Drinks of Hawaii is an interesting book. There are some classic Don the Beachcomber recipes including the Pearl Diver and Navy Grog, but also 70s favorites like the Harvey Wallbanger and Margarita. Era-specific cartoons are by Honolulu political cartoonist Harry Lyons.

Look for my article on the evolution of the  Hawaiian Mai Tai in the next issue of Exotica Moderne (and contemporaneously at in May.

Emotional Drake Meme by Chad Austin

This fab new book is from famed bartender Chad Austin. The tone is clearly not for everyone, but if you love great cocktails this is a key resource.

  • Purchase the book
  • Each copy comes signed by the author and includes unique content and a unique recipe

The cocktail is a Mai Tai variant called Emotional Drake Meme. High proof Jamaican rum, Demerara rum, banana liqueur, Orgeat, lime, Ango. Delicious!!

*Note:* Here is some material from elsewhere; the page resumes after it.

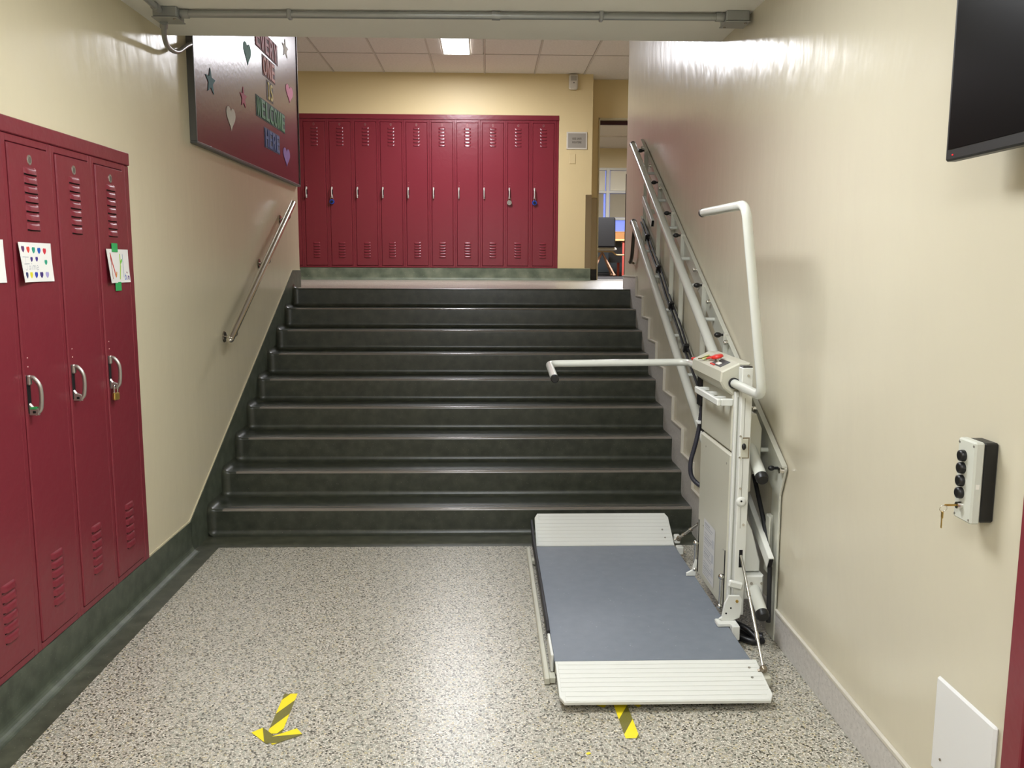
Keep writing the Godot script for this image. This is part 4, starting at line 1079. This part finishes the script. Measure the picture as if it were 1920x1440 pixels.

Book Review: Easy Tiki by Chloe Frechette

While this book doesn’t break any new ground, it’s a quite accessible resource for people getting started. The book covers in light detail the history of tiki, basics of rum, and then presents fairly straightforward and simple recipes. No strange or unusual ingredients, like you sometimes find in these recipe books. It’s kind of like if 2019’s Minimalistic Tiki and Tiki: Modern Tropical Cocktails books got together and had a baby.

Too often when things are simplified in these books it ends up creating inaccuracies or the topics are so simplified as to be not understandable. Thankfully, Easy Tiki avoids these problems very well.

There are some good recipes here, including the Mai Sha Roa Na (from False Idol) and a very intriguing Breakfast Mai Tai. There is the Quarantine Order, Staycation, Carrot Colada, and a bunch of other interesting recipes.

The book is available now from your favorite booksellers. I bought my in Apple Books and the presentation in the app is pretty good. There are some very nice photographs too.

While this won’t replace the deep coverage you find the Smuggler’s Cove, Sippin’ Safari, or Minimalist Tiki books, Easy Tiki is a good resource and potentially helpful option for tiki newbies.